La gestione della gravidanza della figlia, le paure e le gioie che la accompagnano, una condivisione pura, profonda, fisica, ci viene offerta in modo incredibilmente toccante e intenso, senza che vi sia alcun sentimentalismo, un’emotività intensa ma asciutta, mai melodrammatica.
Di rara bellezza due scene che testimoniano il rapporto e l’unione tra le due donne, quella in cui nude entrambe accolgono tra loro la nuova presenza e la madre regala la sua esperienza alla figlia, e quella in cui Maria viene incitata dalla madre a saltare, sul monte, salti volti a raggiungere un obiettivo poi mancato.
La mimica, sulla quale la regia è abile a indugiare utilizzando prevalentemente primi piani, ha un peso notevole nel trasmettere tutta una serie di elementi particolarmente incisivi.

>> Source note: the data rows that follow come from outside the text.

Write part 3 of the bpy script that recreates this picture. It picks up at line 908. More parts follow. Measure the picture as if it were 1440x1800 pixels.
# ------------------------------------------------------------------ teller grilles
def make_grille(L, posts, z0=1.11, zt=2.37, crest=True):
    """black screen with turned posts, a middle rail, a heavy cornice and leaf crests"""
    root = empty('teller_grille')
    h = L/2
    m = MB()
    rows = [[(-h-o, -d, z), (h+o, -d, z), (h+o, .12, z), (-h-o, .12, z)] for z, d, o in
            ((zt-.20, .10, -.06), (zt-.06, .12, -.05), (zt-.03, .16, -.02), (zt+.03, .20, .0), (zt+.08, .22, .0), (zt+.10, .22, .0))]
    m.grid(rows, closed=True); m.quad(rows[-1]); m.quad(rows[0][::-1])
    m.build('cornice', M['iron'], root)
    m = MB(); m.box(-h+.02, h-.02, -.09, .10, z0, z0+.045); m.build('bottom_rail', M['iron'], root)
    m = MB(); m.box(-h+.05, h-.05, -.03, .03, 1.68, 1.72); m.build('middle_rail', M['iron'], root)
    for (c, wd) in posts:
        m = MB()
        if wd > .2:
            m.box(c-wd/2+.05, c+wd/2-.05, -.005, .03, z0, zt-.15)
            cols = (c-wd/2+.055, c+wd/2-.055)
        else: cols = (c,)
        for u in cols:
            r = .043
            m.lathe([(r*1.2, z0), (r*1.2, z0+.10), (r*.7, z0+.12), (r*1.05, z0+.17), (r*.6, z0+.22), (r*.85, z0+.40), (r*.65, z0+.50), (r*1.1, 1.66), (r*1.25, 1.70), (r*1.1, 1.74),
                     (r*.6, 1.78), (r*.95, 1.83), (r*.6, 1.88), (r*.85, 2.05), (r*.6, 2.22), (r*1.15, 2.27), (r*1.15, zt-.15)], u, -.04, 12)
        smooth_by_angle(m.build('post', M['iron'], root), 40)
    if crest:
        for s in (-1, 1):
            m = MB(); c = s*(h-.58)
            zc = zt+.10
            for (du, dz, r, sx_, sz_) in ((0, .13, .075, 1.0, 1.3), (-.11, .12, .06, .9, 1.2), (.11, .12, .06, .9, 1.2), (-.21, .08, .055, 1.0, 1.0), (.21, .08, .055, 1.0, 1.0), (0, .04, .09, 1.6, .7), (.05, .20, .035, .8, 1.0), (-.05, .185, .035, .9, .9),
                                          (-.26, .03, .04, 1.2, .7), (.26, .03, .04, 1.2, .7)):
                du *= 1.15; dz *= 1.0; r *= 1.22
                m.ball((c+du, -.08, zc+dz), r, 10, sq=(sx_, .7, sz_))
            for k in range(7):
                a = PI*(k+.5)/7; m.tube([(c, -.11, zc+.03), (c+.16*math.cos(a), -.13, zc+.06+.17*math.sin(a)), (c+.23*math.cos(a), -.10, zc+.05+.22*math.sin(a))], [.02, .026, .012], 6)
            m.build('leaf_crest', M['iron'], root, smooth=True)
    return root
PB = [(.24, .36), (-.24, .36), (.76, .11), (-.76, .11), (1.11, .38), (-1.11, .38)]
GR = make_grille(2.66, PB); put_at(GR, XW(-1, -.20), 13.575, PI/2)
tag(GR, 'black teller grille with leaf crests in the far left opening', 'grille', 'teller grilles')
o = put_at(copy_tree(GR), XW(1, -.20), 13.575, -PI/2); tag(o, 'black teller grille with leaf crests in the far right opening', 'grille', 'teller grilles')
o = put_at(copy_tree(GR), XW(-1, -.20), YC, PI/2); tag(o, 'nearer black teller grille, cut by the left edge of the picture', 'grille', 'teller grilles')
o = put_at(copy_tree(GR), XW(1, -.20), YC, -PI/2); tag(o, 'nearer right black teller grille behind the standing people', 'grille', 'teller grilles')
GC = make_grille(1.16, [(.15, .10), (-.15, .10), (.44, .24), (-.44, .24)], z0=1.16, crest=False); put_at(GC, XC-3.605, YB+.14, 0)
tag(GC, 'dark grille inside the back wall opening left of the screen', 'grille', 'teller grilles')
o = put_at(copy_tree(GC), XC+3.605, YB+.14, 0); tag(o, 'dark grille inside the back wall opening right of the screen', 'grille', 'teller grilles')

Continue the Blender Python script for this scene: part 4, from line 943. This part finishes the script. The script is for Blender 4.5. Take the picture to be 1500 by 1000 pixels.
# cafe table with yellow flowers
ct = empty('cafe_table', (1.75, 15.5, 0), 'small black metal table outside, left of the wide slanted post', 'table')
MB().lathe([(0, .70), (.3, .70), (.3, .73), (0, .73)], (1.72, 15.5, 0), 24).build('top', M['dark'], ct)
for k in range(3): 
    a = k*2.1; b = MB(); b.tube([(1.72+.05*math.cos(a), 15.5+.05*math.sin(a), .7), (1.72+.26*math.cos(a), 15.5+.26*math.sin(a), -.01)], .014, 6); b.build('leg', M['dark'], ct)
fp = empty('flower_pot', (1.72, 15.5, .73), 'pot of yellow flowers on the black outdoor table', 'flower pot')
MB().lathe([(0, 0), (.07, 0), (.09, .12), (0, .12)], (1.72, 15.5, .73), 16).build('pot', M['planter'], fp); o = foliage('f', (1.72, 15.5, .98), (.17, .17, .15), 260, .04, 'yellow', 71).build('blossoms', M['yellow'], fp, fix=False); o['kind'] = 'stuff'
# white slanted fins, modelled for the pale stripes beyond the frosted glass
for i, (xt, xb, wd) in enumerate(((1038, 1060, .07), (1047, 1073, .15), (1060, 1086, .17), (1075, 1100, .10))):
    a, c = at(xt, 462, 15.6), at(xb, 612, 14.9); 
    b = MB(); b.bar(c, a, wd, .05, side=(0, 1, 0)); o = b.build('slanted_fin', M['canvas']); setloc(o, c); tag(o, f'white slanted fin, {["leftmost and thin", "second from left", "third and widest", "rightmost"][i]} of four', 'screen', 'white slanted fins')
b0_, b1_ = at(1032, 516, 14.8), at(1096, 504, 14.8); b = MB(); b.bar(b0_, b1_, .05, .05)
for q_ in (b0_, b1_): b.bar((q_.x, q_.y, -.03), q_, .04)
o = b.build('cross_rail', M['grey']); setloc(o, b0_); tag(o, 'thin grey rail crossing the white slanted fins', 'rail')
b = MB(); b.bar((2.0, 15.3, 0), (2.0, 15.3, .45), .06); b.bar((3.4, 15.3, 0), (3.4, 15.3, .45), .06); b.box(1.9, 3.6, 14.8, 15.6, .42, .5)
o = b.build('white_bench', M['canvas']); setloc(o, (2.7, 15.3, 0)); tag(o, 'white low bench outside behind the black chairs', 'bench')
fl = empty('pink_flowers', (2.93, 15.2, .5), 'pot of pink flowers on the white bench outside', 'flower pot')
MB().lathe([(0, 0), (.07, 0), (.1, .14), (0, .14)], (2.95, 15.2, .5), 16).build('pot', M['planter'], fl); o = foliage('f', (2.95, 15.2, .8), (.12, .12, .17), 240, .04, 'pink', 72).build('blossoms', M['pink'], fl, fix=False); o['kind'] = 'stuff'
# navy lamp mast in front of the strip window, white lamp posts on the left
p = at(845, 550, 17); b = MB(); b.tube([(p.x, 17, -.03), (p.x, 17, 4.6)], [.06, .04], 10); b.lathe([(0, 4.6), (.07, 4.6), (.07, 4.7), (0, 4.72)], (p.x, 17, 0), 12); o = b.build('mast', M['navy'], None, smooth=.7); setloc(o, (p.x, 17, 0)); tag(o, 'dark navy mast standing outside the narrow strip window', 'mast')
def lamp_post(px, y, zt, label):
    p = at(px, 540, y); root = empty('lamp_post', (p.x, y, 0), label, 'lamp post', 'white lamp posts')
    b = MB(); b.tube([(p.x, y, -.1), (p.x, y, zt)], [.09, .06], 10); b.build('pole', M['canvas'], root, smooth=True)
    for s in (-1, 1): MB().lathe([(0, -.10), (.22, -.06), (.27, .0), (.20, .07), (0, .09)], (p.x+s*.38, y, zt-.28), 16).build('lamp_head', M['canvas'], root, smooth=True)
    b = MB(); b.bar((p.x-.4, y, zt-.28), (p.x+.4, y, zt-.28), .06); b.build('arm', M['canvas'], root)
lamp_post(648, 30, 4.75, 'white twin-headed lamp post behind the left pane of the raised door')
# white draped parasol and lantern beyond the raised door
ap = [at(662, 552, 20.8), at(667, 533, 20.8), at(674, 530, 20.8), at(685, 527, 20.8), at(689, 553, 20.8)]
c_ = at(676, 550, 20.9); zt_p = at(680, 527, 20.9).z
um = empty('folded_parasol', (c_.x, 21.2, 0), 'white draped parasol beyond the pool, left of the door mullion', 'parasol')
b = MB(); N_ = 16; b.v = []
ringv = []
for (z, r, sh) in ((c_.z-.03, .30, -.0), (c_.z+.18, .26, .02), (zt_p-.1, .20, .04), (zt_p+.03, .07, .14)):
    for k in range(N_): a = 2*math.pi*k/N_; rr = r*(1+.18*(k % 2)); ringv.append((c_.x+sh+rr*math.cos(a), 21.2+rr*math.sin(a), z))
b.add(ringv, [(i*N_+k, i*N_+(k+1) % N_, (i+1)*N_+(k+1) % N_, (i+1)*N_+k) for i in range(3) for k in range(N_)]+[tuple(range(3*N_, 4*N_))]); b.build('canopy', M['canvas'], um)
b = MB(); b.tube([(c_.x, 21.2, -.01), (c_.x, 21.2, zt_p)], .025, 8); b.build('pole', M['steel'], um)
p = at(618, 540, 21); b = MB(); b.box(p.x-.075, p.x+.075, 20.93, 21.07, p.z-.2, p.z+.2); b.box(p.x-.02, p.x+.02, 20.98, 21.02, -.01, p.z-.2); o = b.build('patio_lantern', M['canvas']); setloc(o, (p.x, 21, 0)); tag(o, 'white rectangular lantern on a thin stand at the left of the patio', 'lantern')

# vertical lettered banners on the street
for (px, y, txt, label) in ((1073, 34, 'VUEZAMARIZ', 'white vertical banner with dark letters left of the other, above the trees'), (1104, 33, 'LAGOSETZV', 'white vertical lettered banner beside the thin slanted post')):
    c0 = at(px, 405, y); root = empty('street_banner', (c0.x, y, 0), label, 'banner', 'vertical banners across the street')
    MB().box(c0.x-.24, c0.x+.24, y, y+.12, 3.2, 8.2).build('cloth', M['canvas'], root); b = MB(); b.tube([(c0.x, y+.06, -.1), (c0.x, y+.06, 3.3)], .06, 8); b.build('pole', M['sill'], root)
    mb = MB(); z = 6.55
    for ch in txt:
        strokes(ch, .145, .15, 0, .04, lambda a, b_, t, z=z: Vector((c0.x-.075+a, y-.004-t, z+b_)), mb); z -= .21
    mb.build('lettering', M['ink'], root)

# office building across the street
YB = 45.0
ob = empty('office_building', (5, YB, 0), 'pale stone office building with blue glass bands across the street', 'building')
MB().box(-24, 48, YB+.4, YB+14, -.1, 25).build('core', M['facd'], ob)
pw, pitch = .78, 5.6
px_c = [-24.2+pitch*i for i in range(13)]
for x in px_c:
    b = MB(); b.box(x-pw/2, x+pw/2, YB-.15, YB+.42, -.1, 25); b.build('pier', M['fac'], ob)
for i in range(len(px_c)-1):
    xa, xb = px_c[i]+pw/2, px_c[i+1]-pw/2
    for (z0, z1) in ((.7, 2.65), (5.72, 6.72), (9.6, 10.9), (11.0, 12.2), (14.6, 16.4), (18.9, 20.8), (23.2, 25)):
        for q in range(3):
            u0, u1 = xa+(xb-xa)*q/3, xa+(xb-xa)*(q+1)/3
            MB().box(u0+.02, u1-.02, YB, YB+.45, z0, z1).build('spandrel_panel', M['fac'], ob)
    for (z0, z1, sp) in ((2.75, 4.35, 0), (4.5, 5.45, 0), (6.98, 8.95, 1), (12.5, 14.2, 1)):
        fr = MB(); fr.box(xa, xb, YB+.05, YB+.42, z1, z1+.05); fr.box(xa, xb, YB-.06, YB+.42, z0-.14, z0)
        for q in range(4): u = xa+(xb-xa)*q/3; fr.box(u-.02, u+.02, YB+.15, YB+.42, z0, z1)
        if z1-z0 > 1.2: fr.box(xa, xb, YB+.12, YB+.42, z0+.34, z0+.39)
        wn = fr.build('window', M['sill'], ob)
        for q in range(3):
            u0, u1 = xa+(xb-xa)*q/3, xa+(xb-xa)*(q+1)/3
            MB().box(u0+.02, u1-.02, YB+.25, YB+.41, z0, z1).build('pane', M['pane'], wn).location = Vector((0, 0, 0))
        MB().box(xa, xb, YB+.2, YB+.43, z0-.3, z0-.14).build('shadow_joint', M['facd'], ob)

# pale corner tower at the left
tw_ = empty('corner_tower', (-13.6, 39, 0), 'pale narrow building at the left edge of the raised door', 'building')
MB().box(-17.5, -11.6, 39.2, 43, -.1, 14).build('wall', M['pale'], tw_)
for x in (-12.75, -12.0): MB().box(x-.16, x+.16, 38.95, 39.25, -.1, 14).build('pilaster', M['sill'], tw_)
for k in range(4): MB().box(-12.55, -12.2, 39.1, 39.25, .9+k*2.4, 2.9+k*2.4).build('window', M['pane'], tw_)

Le uniche due volte in cui Maria sorride, esprimono esattamente l’ambivalenza di cui si è parlato.
La prima, quando, unica domanda rivoltale durante il pranzo, le viene chiesto se ama il suo futuro marito, e lei sorride, come se fosse la cosa più normale del mondo sorridere in base alle aspettative altrui, talmente più grandi della propria verità da relegarla dentro di sé sino a farla scomparire, senza che se ne veda traccia.
E la seconda, bellissima, quando dopo tutti i tentativi di liberarsi della scomoda gravidanza, la madre le dice: ”è la fiamma della vita, non posso farci nulla, è destinato a vivere” e il sorriso che le illumina il volto esprime tutto l’istinto innato di una donna, il sollievo, l’atavica predisposizione a seguire la propria natura e a perpetuare la specie.